Now, the moment of revelation in Sarah’s bedroom setting forces Ron to tell Sara about his experience with his trainer from start to finish. The audience was mesmerized by his dialogue. To me, Ron describes a man being groomed to be a homosexual instead of a heterosexual male. Sara looks of bewilderment as she sits next to Ron changed the mood of the audience. After Ron unburdens himself with the blow-by-blow disclosure of his secret, he gets dress and leaves the room.

The writer wants the audience to see and know about the perils of dating during midlife. She wants women and men to ask the right questions before they get involved with their prospective partners. Most people have a story to tell or they may need to unburden themselves before they are right or ready for a meaningful relationship. I will recommend others to see this play because there are lessons to be learned and insight to gain by many baby boomers in our society.

The third play of the evening was “Sido’s Garden” written by Susan Merson, directed by Shellen Lubin, designed by Matthew Gandolfo and performed by two actors. The setting of this play was a stone house in the French countryside and Lulu’s apartment back home. The play begins with Sara entering the home and speaking on her cell phone with a French bread in her hand as she anticipates preparing a meal. On the other side of the stage that represents the apartment, the daughter lies in her bed.

Sara makes a writing pad out of the paper bag her bread was in, and she writes a letter to her daughter on it. In the meantime, the audience sees the daughter lying in her bed in her apartment. The two different locations in the play are visible to the audience as the ladies navigate through their individual life. Later in the play, the daughter reads the letter she receives from her mother, as the mother verbalize her written words to her daughter at the other location. The repetitions of the same letter by both women increase the intensity of the discourse between them through correspondence.

This was a great moment for the audience to appreciate the importance of the written words and the healing effect they can generate for humanity. With today’s technological advancements, the art of writing has been dumb down to fewer words on electronic devices. However, being able to put your thoughts on paper is a valuable skill, and the writer proves her point to the audience.

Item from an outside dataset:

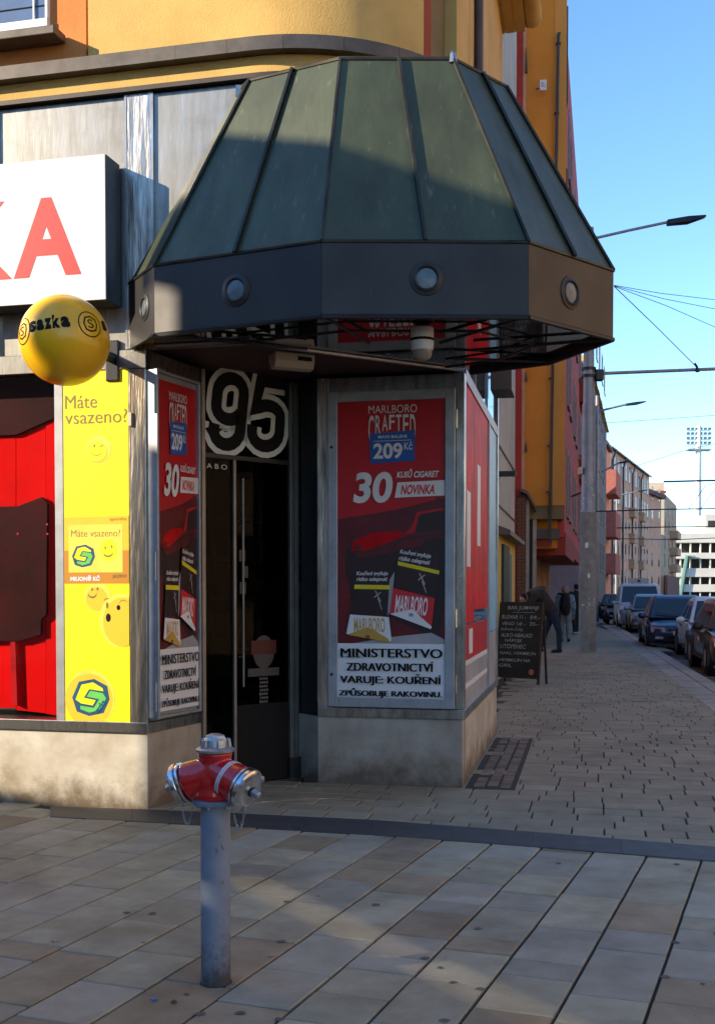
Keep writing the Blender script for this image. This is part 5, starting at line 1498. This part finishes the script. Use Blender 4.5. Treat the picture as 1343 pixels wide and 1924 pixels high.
# sunlit row on the far side of the street, beyond the right edge of the picture
for i, (c_, s0, s1, lab) in enumerate((((.75, .62, .42), -30, -14, 'cream house across the side street behind the right shoulder'), ((.75, .50, .34), -14, 2, 'salmon house across the side street beside the viewer'),
        ((.75, .56, .30), 2, 18, 'pale yellow house across the side street opposite the shop'), ((.76, .60, .40), 18, 56, 'long sand coloured house across the street opposite the parked cars'),
        ((.78, .54, .30), 56, 98, 'long ochre house across the street farther down'))):
    hm['row%d' % i] = mat('row_render_%d' % i, c_, .9, var=.08, scale=.4)
    Wr = Wall(KI[0] + KN * 17 + KD * s1, -KD)
    rw = house('row_house', lab, Wr, s1 - s0 - .1, 15, 9, 'row%d' % i, z0=-.15, roof=3.5)
    for f_i in range(4):
        for k in range(int((s1 - s0) / 3)): window(rw, 1.6 + k * 3.0, 1.2 + f_i * 3.3, 1.2, 1.8)

# ================================================================== POLES, LAMPS, WIRES
pb = G(1102.5, 1224)
pl_ = thing('tram_pole', 'thick grey concrete and steel tram pole carrying a span arm and street lamp', 'pole', pb)
w_ = lambda px: px / 2200 * pb.y
zj = D(1102, 963, pb.y).z; zk = D(1102, 760, pb.y).z; zt2 = D(1112, 428, pb.y).z
MB().lathe([(w_(16.5), 0), (w_(16), 1.9), (w_(15.5), zj)], 28).build('lower_shaft', M_['concrete'], pl_, smooth=40)
MB().lathe([(w_(14), zj + .002), (w_(13), zj + .05), (w_(12.4), zk)], 28).build('middle_shaft', M_['pole'], pl_, smooth=40)
MB().lathe([(w_(11.2), zk + .002), (w_(10.6), zk + .05), (w_(7.5), zt2)], 24).build('upper_shaft', M_['pole'], pl_, smooth=40)
za = D(1120, 703, pb.y).z
MB().tube([(w_(8), -.05, za), (w_(260), .1, za + .16)], w_(3.2), 10).build('span_arm', M_['pole'], pl_, smooth=50)
for dz in (0, .18): MB().lathe([(w_(13.5), za - .08 + dz), (w_(13.5), za - .02 + dz)], 20).build('clamp', M_['darkmetal'], pl_, smooth=30)
B('clamp_box', M_['darkmetal'], pl_, w_(11), w_(26), -.14, .1, za - .17, za + .1, .02)
sa = D(1118, 448, pb.y).z
def lamp_arm(par, x0, z0, x1, z1, hx1, hz1, k=1.0):
    MB().tube([(x0, 0, z0), (x0 + (x1 - x0) * .5, -.05, z0 + (z1 - z0) * .52), (x1, -.1, z1)], .035 * k, 8).build('lamp_arm', M_['pole'], par, smooth=50)
    dx, dz = hx1 - x1, hz1 - z1
    Mh = Matrix.Translation((x1, -.1, z1)) @ Matrix.Rotation(-math.atan2(dz, dx), 4, 'Y')
    ln = math.hypot(dx, dz)
    MB().hexa([Mh @ Vector(v) for v in ((0, -.12, -.07), (ln * .55, -.16, -.09), (ln, -.1, -.01), (ln, .1, -.01), (ln * .55, .16, -.09), (0, .12, -.07))],
              [Mh @ Vector(v) for v in ((0, -.08, .05), (ln * .55, -.1, .06), (ln, -.06, .04), (ln, .06, .04), (ln * .55, .1, .06), (0, .08, .05))]).build('lamp_head', M_['darkmetal'], par, bevel=.01)
lamp_arm(pl_, w_(8), sa, w_(1247 - 1105), D(1247, 420, pb.y).z, w_(1318 - 1105), D(1318, 410, pb.y).z)
B('sticker', M_['whiteprint'], pl_, -w_(3), w_(1), -w_(16.4), -w_(15.9), D(1100, 1086, pb.y).z, D(1100, 1078, pb.y).z)
B('sticker', M_['tape'], pl_, -w_(8), w_(2), -w_(15.5), -w_(15.0), D(1100, 1030, pb.y).z, D(1100, 1020, pb.y).z)
marks = MB()
for i in range(26):
    a = rnd.uniform(-2.6, -.5); z = rnd.choice((rnd.uniform(1.0, 1.25), rnd.uniform(3.2, 4.4))); r_ = w_(16.2 if z < 2 else 15.75)
    for k in range(2):
        a2 = a + rnd.uniform(-.1, .1); z2 = z + rnd.uniform(-.08, .08); da = rnd.uniform(.02, .12); dz = rnd.uniform(.015, .05)
        marks.poly([(r_ * math.cos(a2), r_ * math.sin(a2), z2), (r_ * math.cos(a2 + da), r_ * math.sin(a2 + da), z2 + rnd.uniform(-.02, .02)), (r_ * math.cos(a2 + da), r_ * math.sin(a2 + da), z2 + dz), (r_ * math.cos(a2), r_ * math.sin(a2), z2 + dz)])
kind(marks.build('paper_remnants', M_['digitgrey'], pl_), 'stuff')
B('speaker_can', M_['cream'], pl_, -w_(18.5), -w_(13), -.2, .1, D(1100, 892, pb.y).z, D(1100, 878, pb.y).z, .03)
# second and third lamp poles down the street
for i, (x, Y, yt, (ax_, ay), (hx_, hy), lab) in enumerate((
        (1119, 62, 740, (1172, 757), (1209, 752), 'slim lamp post with its arm just above the blue house'),
        (1119, 82, 860, (1160, 867), (1182, 864), 'distant lamp post whose arm crosses the rose house corner'),
        (1157, 110, 900, (1196, 921), (1214, 919), 'far lamp post in front of the salmon house'))):
    b = D(x, 1112, Y); b.z = -.1
    lp = thing('street_lamp', lab, 'street lamp', b, 'lamp posts down the street')
    zt_l = D(x, yt, Y).z
    MB().tube([(0, 0, 0), (0, 0, zt_l)], .12, 10, rad=[.16, .09]).build('post', M_['pole'], lp, smooth=50)
    lamp_arm(lp, 0, D(x, yt + 30, Y).z, (ax_ - x) / 2200 * Y, D(ax_, ay, Y).z, (hx_ - x) / 2200 * Y, D(hx_, hy, Y).z, 1.6)
def wire(label, pts, r=.012, m='wire', name='overhead_wire'):
    P = [D(*p) for p in pts]
    o = MB().tube(P, r, 5).build(name, M_[m]); kind(o, 'thing')
    tag(o, label, 'wire', 'overhead wires')
wire('stay wire running from the canopy edge down to the span arm fitting', [(1153, 538, 27), (1230, 612, 29), (1306, 688, pb.y + .1)], .011)
wire('uppermost thin wire sloping from the canopy edge to the right', [(1153, 536, 27), (1240, 551, 29), (1400, 570, 33)], .008)
wire('second thin wire below the uppermost one right of the canopy', [(1153, 537, 27), (1245, 561, 29), (1400, 592, 33)], .008)
wire('third thin wire sagging from the canopy edge to the right', [(1153, 538, 27), (1250, 574, 29), (1400, 640, 33)], .008)
wire('thin wire crossing the sky above the pink chimney', [(1130, 795, 60), (1250, 787, 60), (1400, 776, 60)], .012)
wire('thin wire passing behind the floodlight lamps', [(1180, 880, 80), (1280, 848, 80), (1400, 820, 80)], .015)
wire('thick dark span wire at the height of the end house attic', [(1246, 905, 70), (1400, 901, 70)], .055)
wire('dark span wire crossing the salmon house halfway up', [(1118, 961, 60), (1240, 957, 60), (1400, 955, 60)], .035)
wire('lower dark span wire above the stand roof', [(1157, 992, 90), (1260, 990, 90), (1400, 989, 90)], .045)
wire('faint wire over the stand tiers', [(1160, 1012, 100), (1270, 1014, 100), (1400, 1008, 100)], .035)
wire('slanting hanger wire left of the floodlight mast', [(1294, 955, 72), (1325, 912, 70), (1345, 908, 70)], .02)
wire('slanting hanger wire right of the floodlight mast', [(1316, 955, 72), (1343, 918, 71)], .02)
fit = thing('insulator', 'dark insulator fitting on the span arm at the right', 'insulator', D(1308, 690, pb.y))
MB().tube([(-.06, 0, .1), (0, 0, .02), (.02, 0, -.06)], .03, 6).build('body', M_['darkmetal'], fit)
MB().tube([(.02, 0, -.06), (.02, 0, -.12)], .05, 6).build('clip', M_['darkmetal'], fit)

# ================================================================== CHALKBOARD
pA0, pA1 = G(931, 1282.5), G(1012, 1287)
WA = Wall(pA0, pA1 - pA0); la = (pA1 - pA0).length
ab = thing('chalkboard', 'black A board with chalk bar menu standing on the side street pavement', 'sign', WA.M)
ht = WA.px(985, 1131)[1]
Ma = Matrix.Rotation(R(-6), 4, 'X')
MB().box(0.01, la - .01, -.015, .015, .10, ht, Ma).build('board', M_['chalkboard'], ab, bevel=.004)
for a, b in ((0, .035), (la - .035, la)): MB().box(a, b, -.02, .02, 0, ht + .005, Ma).build('frame_post', M_['wood'], ab)
MB().box(.036, la - .036, -.02, .02, ht - .03, ht + .005, Ma).build('frame_rail', M_['wood'], ab)
MB().box(.036, la - .036, -.02, .02, .09, .12, Ma).build('frame_rail', M_['wood'], ab)
for a in (.0, la - .03): MB().hexa([(a, .26, 0), (a + .03, .26, 0), (a + .03, .29, 0), (a, .29, 0)], [(a, .14, ht), (a + .03, .14, ht), (a + .03, .16, ht), (a, .16, ht)]).build('rear_leg', M_['wood'], ab)
def chalk(items, m='chalk'):
    mb = MB()
    for t, u0, u1, v0, v1 in items: put_text(mb, t, u0 * la, u1 * la, ht - v1 * ht, ht - v0 * ht, -.0165, .004, .12, lambda x, z, y: Ma @ Vector((x, y, z)))
    kind(mb.build('lettering', M_[m], ab, fix=False), 'stuff')
chalk([('BAR JUMANJI', .2, .9, .045, .105), ('BUDVAR 11 -', .07, .62, .16, .205), ('59,-', .72, .95, .165, .215), ('VÍNO 1dl -', .07, .62, .235, .285), ('25,-', .72, .93, .245, .29),
       ('KÁVA-ČAJ', .07, .56, .31, .36), ('ALKO-NEALKO', .07, .80, .385, .43), ('NÁPOJE', .17, .56, .445, .50), ('UTOPENEC', .07, .66, .52, .57), ('NAKL. HERMELÍN', .07, .90, .60, .645), ('HERMELÍN NA', .07, .78, .685, .73), ('GRIL', .07, .36, .76, .80)])
mb = MB(); mb.box(.3 * la, .82 * la, -.0168, -.0155, ht * .873, ht * .877, Ma); mb.build('underline', M_['chalk'], ab)
MB().lathe([(.048, .0), (.048, .004)], 20, Ma @ Matrix.Translation((.82 * la, -.0155, .2)) @ Matrix.Rotation(R(90), 4, 'X')).build('round_badge', mat('badge_orange', (.5, .2, .12), .5), ab)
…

Being in countryside has a tranquil effect on people who enjoy nature. The contrast between both scenes gives the audience a moment to compare the locations. In my mind, I think the mother’s character wants to hold on to her experiences and she teaches her daughter about life’s brushes, scrapes, and bruises without too much difficulty. It is a great thing to be ushered through life by learning from other people’s experiences, being blunders or meaningful decisions.

When both actors change place on stage, the audience was able to see the importance of the human interaction. The writer allows the audience to see how the older character can reflects on her life, and this can become a blueprint for others to emulate in time of need.